Well, I did download the most recently known-good version of cef for the latest attempt, so having it succeed didn't seem unusual. (I found the list of known-good cef versions on one of the issue tickets. Comments in an issue is where someone said gcc 8+ was required to build, too.)

Next chance I have, I'll remove the cmake in /usr/local/bin/ and try again. The gcc is still the ubuntu 16.04 standard.

gyles19 commented 5 years ago

I've started completely from scratch. I cloned a fresh copy of the repo, and removed the locally built latest version of cmake I'd installed before. I applied the patch you provided for the CmakeLists.txt file, and then I followed the README.md instructions for building from source. It all worked the first time, using the earlier version of cef mentioned in issue #63. I was able to make, and then make install, and I'm now looking at a streamlabs alert widget inside my obs studio and I can see it on my twitch live dashboard.

It seems once you do any sort of cmake action, it litters the working dir with side effects that persist and greatly confuse any subsequent build attempts. cmake really, really needs to provide a 'make distclean' target, otherwise one just has to reclone the repo into a new working dir for every fresh attempt.

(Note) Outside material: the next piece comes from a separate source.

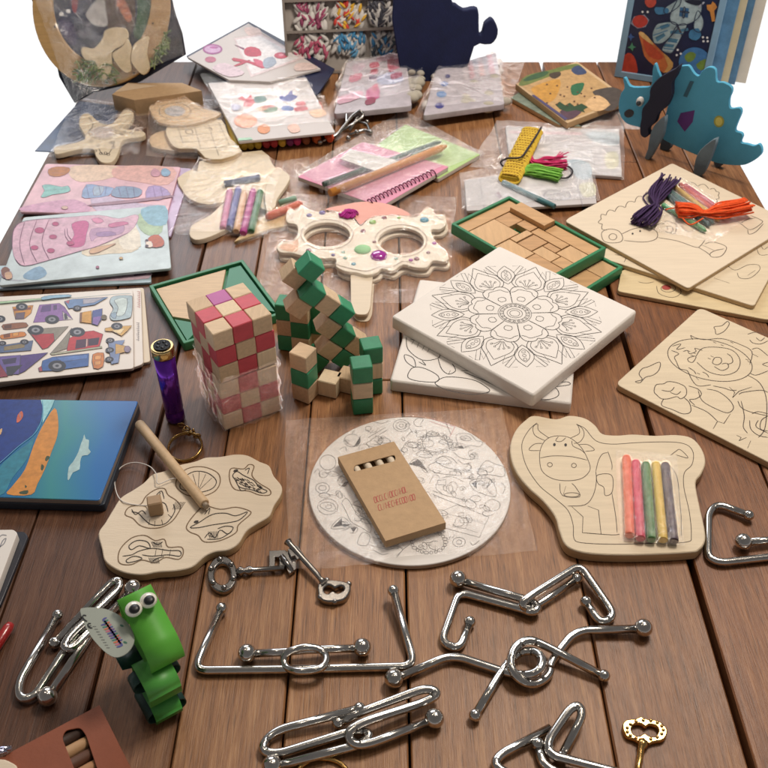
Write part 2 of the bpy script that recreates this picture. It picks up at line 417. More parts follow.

NexAdn commented 5 years ago

Thank you for your response. I'm happy to hear that the problem seems to be resolved. Regarding the CEF version problems, I'll have to inspect the problem a little further. CEF has always been somehow problematic concerning new versions (#63 being the best example for this).

The problem with CMake littering the directories can be tackled by using out-of-source builds (e.g. in the build/ directory). This avoids the need for such make instructions like distclean altogether, as you can just rm -fr your build dir and everything is cleaned up again. Whether or not CMake should include such make targets, isn't something we should discuss here. I am not a CMake developer and this is project is not part of CMake.

I will leave the issue open as a reminder for me to inspect the CEF issue you've experienced. I'm going to push the CMake patch next weekend when I'm back home.